Monday, 21 August 2017

Lenin the Dictator: An Intimate Portrait by Victor Sebestyen (2017)

Years of communism came about because of a wig. That's the conclusion that Victor Sebestyen comes to about Lenin. The Finnish wig-maker, who inadvertently provided Lenin with his disguise, has a lot to answer for. Not that Lenin was happy with the rug, according to Sebestyen. He complained about its quality. But it was good enough to get him past Provisional Government forces at the border and go on to become the first leader in the Soviet Union. Apparently it was really touch-and-go about whether he might seize power. It was the wig what won it.

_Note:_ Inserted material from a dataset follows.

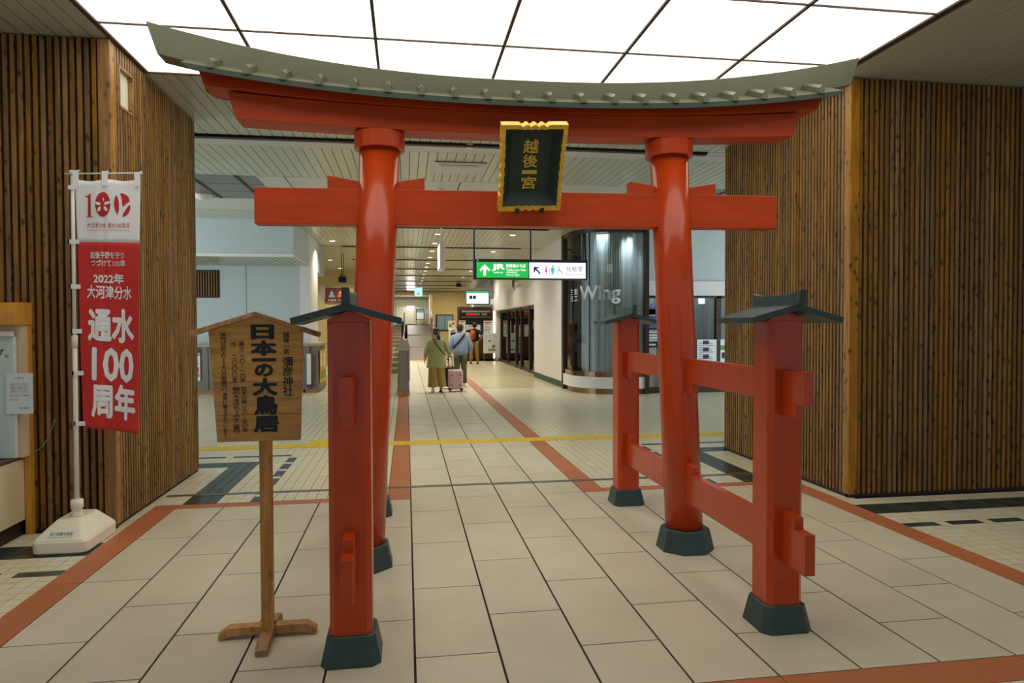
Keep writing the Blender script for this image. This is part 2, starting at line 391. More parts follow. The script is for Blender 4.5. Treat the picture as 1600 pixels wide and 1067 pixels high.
lattice(3.963, 8.5, .5, 5.79, 3.963, 4.905, dk_near(4.905+4*T, 4.905, 3.963, 1))
lattice(-4.5, -2.247, .5, 5.86, -2.247, 4.842, dk_near(4.842+4*T, 4.842, -2.247, -1))
lattice(-2.247, 3.963, .5, 2.697, 3.963, 4.905, lambda x, y: False)
lattice(-2.36, -2.247, 5.86, 6.592, -2.247, 4.842, lambda x, y: False)
lattice(3.963, 4.12, 5.79, 6.592, 3.963, 4.905, lambda x, y: False)
cinv = cam.matrix_world.inverted()
def inview(r):
    p = cinv @ Vector(((r[0]+r[1])/2, (r[2]+r[3])/2, 0))
    if p.z > -.1: return None
    u = 800+1072.49*p.x/-p.z; v = 533.5-1072.49*p.y/-p.z
    return -p.z if -5 < u < 1605 and -5 < v < 1070 else None
cand = sorted([(d, i, 0) for i, r in enumerate(light) if (d := inview(r))]+[(d, i, 1) for i, r in enumerate(dark) if (d := inview(r))])
# keep 290 of the nearest as single pieces; cream and dark ones have names of their own
pick = [set(), set()]
for d, i, w in cand:
    if len(pick[w]) < (290 if w == 0 else 120): pick[w].add(i)
for w, (L_, u_, nm) in enumerate(((light, unit, 'tile'), (dark, udark, 'dark_tile'))):
    rest = MB()
    for i, r in enumerate(L_):
        if i in pick[w]: piece(nm, u_, r[0], r[1], r[2], r[3], 0)
    R = np.array([r for i, r in enumerate(L_) if i not in pick[w]])
    n = len(R); V = np.zeros((n, 8, 3))
    for q, (a, b) in enumerate(((0, 2), (1, 2), (1, 3), (0, 3))):
        V[:, q, 0] = R[:, a]; V[:, q, 1] = R[:, b]; V[:, q, 2] = 0
        V[:, q+4, 0] = R[:, a]; V[:, q+4, 1] = R[:, b]; V[:, q+4, 2] = -.006
    F = np.array([(0, 1, 2, 3), (4, 5, 1, 0), (5, 6, 2, 1), (6, 7, 3, 2), (7, 4, 0, 3)])
    FF = (F[None]+8*np.arange(n)[:, None, None]).reshape(-1, 4)
    me = bpy.data.meshes.new(nm+'_field'); me.from_pydata(V.reshape(-1, 3).tolist(), [], FF.tolist()); me.materials.append(M['tile' if w == 0 else 'tiledark']); me.update()
    obj('tile_field' if w == 0 else 'dark_tile_field', me, None, floor, kind='stuff')
# distant floor: tiles too small to tell apart
m, nt, b = new_mat('distant_tile_floor'); br = N(nt, 'ShaderNodeTexBrick'); g = N(nt, 'ShaderNodeNewGeometry'); nt.links.new(g.outputs['Position'], br.inputs['Vector'])
br.offset = 0; br.inputs['Scale'].default_value = 1; br.inputs['Brick Width'].default_value = T; br.inputs['Row Height'].default_value = T; br.inputs['Mortar Size'].default_value = .0022
br.inputs['Color1'].default_value = lin('#d8cdaa'); br.inputs['Color2'].default_value = lin('#d1c5a0'); br.inputs['Mortar'].default_value = lin('#5c5044')
nt.links.new(br.outputs[0], b.inputs['Base Color']); b.inputs['Roughness'].default_value = .25; M['fartile'] = m
fb = MB()
for a, b_, c, d in ((-9.5, -.182, 17.5, 31.2), (1.909, 9.5, 17.5, 34), (-9.5, -6, 9.73, 17.5), (1.9, 9.5, 31.2, 46), (-9.5, 1.9, 31.2, 46), (-9.5, 14, -3.9, .49), (-9.5, -4.5, .5, 5.86), (8.5, 14, .5, 9.4)):
    fb.box(a, b_, c, d, -.02, 0)
obj('distant_tiling', fb, M['fartile'], floor)

# ================================================================== ceiling
CZ = 3.9
SP = .1247
LPX, LPY = [-2.29+1.0317*i for i in range(7)], [2.52+1.0325*i for i in range(5)]
ceiling = obj('ceiling', MB().box(-10, 15, -3.5, 2.52, CZ+.02, CZ+.1).box(-10, -2.29, 2.52, 6.65, CZ+.02, CZ+.1).box(3.9, 15, 2.52, 6.65, CZ+.02, CZ+.1).box(-10, 15, 6.65, 47, CZ+.02, CZ+.1), M['ceilgap'], kind='structure')
ustrip = MB()
ustrip.rings([[(-.5, y, .02), (-.5, y, .003), (-.46, y, 0), (.46, y, 0), (.5, y, .003), (.5, y, .02)] for y in (-.5, .5)], cap=True)
ustrip = ustrip.mesh('strip_unit', [M['ceil']])
def strips(xa, xb, ya, yb, phase=-2.312, stuff=False):
    i = math.ceil((xa-phase)/SP-1e-6); mb = MB()
    while phase+(i+1)*SP <= xb+.03:
        a = phase+i*SP
        if stuff: mb.box(a+.004, a+SP-.004, ya+.003, yb-.003, CZ, CZ+.02)
        else: 
            o = piece('ceiling_panel', ustrip, a+.004, a+SP-.004, ya+.003, yb-.003, 0, ceiling, CZ)
        i += 1
    if stuff: obj('ceiling_panel_field', mb, M['ceil'], ceiling, kind='stuff')
strips(-5.2, 6.9, 6.655, 8.62)
strips(-5.2, 6.9, 9.13, 10.93)
strips(3.92, 6.6, 2.52, 6.65, 3.974-SP)
strips(-4.6, -2.30, 2.52, 6.65)
strips(-9.5, -5.2, 6.655, 10.93, stuff=True); strips(6.9, 14.5, 6.655, 10.93, stuff=True)
strips(-9.5, -4.6, -3.4, 6.65, stuff=True); strips(6.6, 14.5, -3.4, 6.65, stuff=True); strips(-4.6, 6.6, -3.4, 2.52, stuff=True)
strips(-9.5, 14.5, 14.11, 16.0, stuff=True)
for a, b_ in ((16.12, 20.05), (20.17, 23.9), (24.0, 27.7), (27.8, 31.4), (31.5, 35.3), (35.4, 38.9), (39, 42), (42.1, 45.2)):
    strips(-9.5, 5.0, a, b_, stuff=True)
strips(-1.7, 3.3, 12.86, 14.11, stuff=True)
def cpanel(x0, x1, y0, y1, m='ceilplain', nm='ceiling_board', z=CZ):
    obj(nm, MB().box(x0+.002, x1-.002, y0+.002, y1-.002, z, z+.019), M[m], ceiling)
cpanel(-9.5, 14.5, 8.80, 9.13)
xs = [-2.25, -1.83, .85, 2.2, 3.6]
for a, b_ in ((-2.25, -1.835), (-1.82, .86), (.875, 2.35), (2.36, 3.75)): cpanel(a, b_, 10.94, 12.86)
for j in range(3):
    for a, b_ in ((-4.2, -3.24), (-3.20, -2.56), (-2.52, -2.25)): cpanel(a, b_, 10.94+.64*j, 11.56+.64*j, 'darkpanel', 'dark_ceiling_panel')
    for a, b_ in ((3.75, 4.45), (4.49, 5.4), (5.45, 6.3)): cpanel(a, b_, 10.94+.64*j, 11.56+.64*j, 'darkpanel', 'dark_ceiling_panel')
for xx in (-3.22, -2.54, 4.47, 5.42): obj('ceiling_rail', MB().box(xx-.025, xx+.025, 10.94, 12.84, CZ-.01, CZ+.01), M['slot'], ceiling)
cpanel(-9.5, -4.2, 10.94, 14.1); cpanel(-4.2, -1.7, 12.87, 14.1); cpanel(3.3, 14.5, 12.87, 14.1); cpanel(6.3, 14.5, 10.94, 12.86)
for (a, b_, y) in [(-9, 3.96, 8.70), (-1.8, 3.36, 12.3), (-1.8, 3.36, 16.08), (-1.8, 3.36, 20.1), (-1.8, 3.36, 23.95), (-1.8, 3.36, 27.75), (-1.8, 3.36, 31.45), (-1.8, 3.36, 35.35), (-1.8, 3.36, 38.95), (-1.8, 3.3, 42.05), (-1.8, 3.2, 45.2)]:
    obj('air_slot', MB().box(a, b_, y-.045, y+.045, CZ-.025, CZ+.012), M['slot'], ceiling)
cpanel(3.97, 14.5, 8.63, 8.79)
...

Wigless and humourless: Lenin about to be unleashed
Lenin's temper tantrum over the wig is all part of a larger temper tantrum that Sebestyen reckons Lenin had all his life. He doesn't seem to have even taken a step back after the November 1917 revolution and celebrated his victory. 

He was just always in a massive strop, apparently. And nasty - he was on the way to being a massive killer in the same way Stalin was, but died early. And a coward - as his comrades ran to a fight, he chickened out, claiming that leadership needed to be protected. All of this is according to Sebestyen. It's difficult disagree.  

Whether you agree with the humbling of Lenin's legacy or not, the constant digs got on my nerves. I like to read between the lines to make up my mind about a tyrant. Simon Sebag Montefiore is really good at this sort of thing in Stalin: The Court of the Red Tsar.

But overall, it's a fascinating look at a rather peculiar person who, against all the odds, set up the massive empire;  and which only fell apart 70 years later. If Lenin hadn't been wearing that wig, it might have all been very different.